What the task asks:
Identify and copy all lines of the material where the string "from" is found.

Raw records:

— START —

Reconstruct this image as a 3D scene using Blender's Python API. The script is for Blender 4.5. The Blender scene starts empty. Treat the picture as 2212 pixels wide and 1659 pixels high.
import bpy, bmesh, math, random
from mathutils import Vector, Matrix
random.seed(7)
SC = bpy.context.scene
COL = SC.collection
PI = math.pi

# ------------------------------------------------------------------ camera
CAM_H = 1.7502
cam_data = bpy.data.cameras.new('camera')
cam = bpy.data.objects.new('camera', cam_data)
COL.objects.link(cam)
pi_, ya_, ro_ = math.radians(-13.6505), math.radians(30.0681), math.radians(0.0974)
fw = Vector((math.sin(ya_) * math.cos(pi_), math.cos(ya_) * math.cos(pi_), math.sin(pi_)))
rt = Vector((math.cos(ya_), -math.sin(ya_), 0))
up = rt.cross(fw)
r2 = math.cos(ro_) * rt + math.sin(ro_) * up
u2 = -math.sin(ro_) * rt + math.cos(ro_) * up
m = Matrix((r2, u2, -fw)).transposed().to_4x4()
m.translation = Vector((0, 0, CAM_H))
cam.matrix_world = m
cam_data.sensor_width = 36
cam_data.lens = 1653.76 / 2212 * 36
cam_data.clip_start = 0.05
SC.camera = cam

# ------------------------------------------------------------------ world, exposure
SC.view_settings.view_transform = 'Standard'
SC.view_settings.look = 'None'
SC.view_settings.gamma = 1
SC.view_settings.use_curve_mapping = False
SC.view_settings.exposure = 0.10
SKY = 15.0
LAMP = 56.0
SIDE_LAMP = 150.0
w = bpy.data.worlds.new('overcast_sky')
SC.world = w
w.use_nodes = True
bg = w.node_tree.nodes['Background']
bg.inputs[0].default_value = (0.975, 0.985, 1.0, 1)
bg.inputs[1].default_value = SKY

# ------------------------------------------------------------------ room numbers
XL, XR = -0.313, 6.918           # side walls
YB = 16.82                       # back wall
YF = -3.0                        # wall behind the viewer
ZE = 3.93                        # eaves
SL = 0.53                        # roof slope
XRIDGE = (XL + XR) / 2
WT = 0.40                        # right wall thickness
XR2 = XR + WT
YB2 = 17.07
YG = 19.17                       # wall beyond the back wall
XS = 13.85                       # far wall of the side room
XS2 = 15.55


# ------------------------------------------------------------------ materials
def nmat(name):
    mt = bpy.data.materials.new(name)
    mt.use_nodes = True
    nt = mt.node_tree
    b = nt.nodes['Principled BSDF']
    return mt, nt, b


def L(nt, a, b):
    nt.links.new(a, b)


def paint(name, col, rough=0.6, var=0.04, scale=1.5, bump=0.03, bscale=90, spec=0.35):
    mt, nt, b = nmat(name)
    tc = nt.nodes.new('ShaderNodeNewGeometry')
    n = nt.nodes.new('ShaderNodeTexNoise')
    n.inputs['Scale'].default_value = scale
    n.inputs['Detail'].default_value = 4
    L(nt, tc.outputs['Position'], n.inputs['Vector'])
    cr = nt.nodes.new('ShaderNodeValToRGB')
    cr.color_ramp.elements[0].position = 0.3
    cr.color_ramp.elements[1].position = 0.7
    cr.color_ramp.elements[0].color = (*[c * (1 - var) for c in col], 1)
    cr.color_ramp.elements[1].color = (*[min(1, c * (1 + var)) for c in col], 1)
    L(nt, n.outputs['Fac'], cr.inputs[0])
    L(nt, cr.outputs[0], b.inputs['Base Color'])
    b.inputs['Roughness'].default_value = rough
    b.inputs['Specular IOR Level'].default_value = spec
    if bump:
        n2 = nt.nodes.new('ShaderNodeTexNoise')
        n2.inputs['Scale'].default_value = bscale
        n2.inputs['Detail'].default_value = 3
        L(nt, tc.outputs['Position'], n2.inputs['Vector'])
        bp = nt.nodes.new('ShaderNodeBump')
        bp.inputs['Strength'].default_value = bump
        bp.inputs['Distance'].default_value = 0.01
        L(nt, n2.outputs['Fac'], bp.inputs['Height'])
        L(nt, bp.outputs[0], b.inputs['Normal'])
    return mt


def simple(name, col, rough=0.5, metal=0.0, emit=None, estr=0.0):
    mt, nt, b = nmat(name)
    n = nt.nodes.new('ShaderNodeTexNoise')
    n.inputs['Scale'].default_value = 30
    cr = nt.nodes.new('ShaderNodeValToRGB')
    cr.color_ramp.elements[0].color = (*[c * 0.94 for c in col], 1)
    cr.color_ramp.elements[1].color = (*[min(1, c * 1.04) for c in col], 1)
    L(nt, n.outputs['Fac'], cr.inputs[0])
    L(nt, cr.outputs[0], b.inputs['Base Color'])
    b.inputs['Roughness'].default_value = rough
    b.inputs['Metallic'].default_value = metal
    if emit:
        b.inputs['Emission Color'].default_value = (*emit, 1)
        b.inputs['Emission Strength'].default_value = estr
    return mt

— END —
— START —

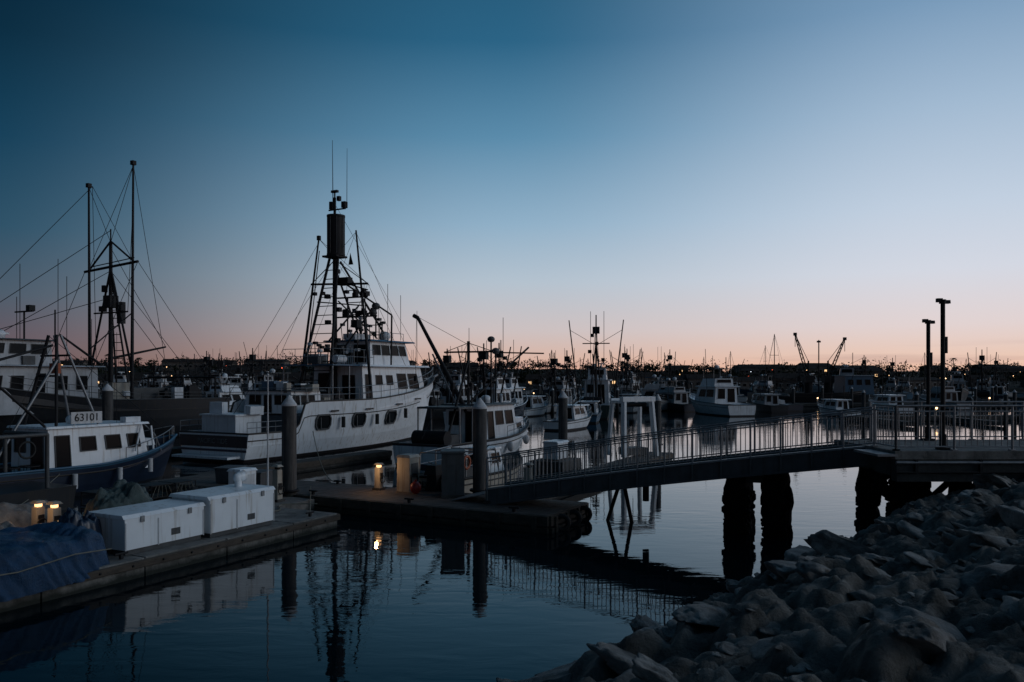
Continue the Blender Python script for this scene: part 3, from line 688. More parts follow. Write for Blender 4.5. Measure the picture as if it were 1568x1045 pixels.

— END —
— START —

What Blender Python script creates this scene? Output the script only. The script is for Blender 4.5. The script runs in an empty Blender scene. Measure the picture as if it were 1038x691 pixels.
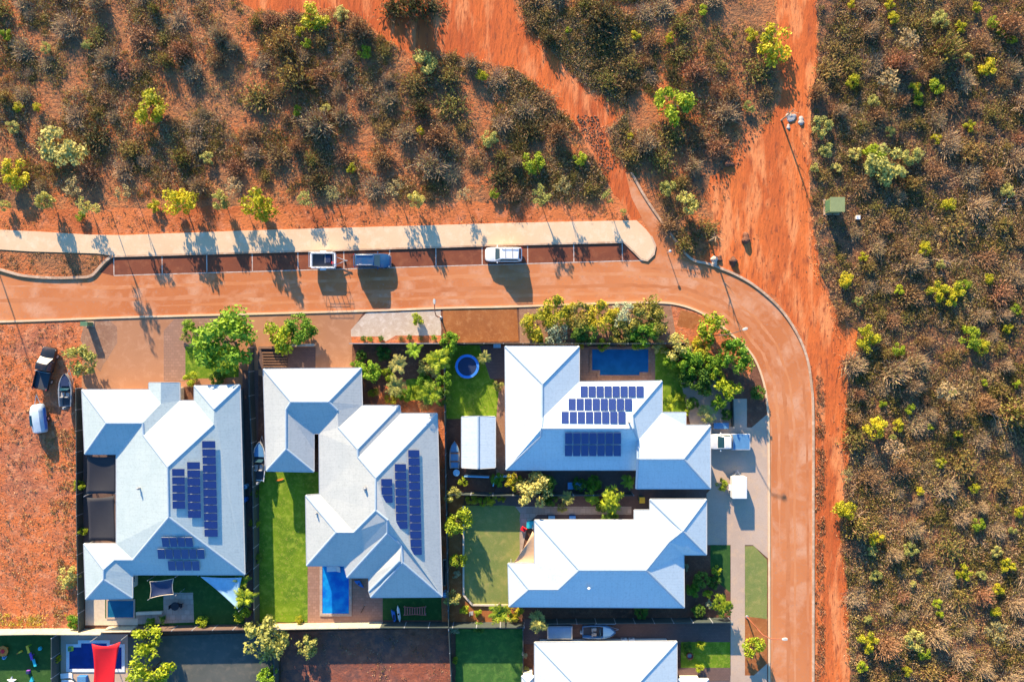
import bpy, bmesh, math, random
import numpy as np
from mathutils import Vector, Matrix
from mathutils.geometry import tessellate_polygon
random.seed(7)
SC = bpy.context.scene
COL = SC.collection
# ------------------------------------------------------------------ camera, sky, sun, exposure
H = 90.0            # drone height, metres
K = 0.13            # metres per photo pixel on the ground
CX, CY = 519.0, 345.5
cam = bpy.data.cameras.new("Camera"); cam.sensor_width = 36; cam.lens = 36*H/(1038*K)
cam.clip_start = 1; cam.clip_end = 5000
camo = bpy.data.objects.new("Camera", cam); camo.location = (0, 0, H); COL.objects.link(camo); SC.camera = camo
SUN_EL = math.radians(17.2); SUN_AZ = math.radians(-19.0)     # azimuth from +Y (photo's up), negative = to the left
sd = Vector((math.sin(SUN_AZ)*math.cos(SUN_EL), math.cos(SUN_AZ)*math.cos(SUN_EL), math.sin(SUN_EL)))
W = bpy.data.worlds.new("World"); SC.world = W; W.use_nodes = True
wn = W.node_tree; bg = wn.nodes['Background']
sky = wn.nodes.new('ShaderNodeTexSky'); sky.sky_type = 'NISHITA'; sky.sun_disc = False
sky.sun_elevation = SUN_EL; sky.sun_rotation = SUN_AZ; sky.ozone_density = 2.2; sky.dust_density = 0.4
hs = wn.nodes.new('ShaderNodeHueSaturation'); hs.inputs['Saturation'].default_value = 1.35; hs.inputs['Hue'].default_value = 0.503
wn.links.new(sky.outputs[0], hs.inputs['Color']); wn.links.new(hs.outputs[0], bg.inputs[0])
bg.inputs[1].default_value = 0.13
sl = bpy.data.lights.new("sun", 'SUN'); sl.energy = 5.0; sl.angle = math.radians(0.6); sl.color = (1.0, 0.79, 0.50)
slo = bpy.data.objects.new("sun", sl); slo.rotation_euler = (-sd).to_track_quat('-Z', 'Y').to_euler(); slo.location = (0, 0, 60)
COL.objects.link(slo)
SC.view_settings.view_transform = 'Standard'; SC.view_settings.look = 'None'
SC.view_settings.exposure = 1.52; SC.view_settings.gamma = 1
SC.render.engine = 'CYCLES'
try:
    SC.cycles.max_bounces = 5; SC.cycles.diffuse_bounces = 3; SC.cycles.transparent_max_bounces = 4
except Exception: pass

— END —

Full solution:
from mathutils import Vector, Matrix
Continue the Blender Python script for this scene: part 3, from line 688. More parts follow. Write for Blender 4.5. Measure the picture as if it were 1568x1045 pixels.
from mathutils import Vector, Matrix
from mathutils.geometry import tessellate_polygon
SUN_EL = math.radians(17.2); SUN_AZ = math.radians(-19.0)     # azimuth from +Y (photo's up), negative = to the left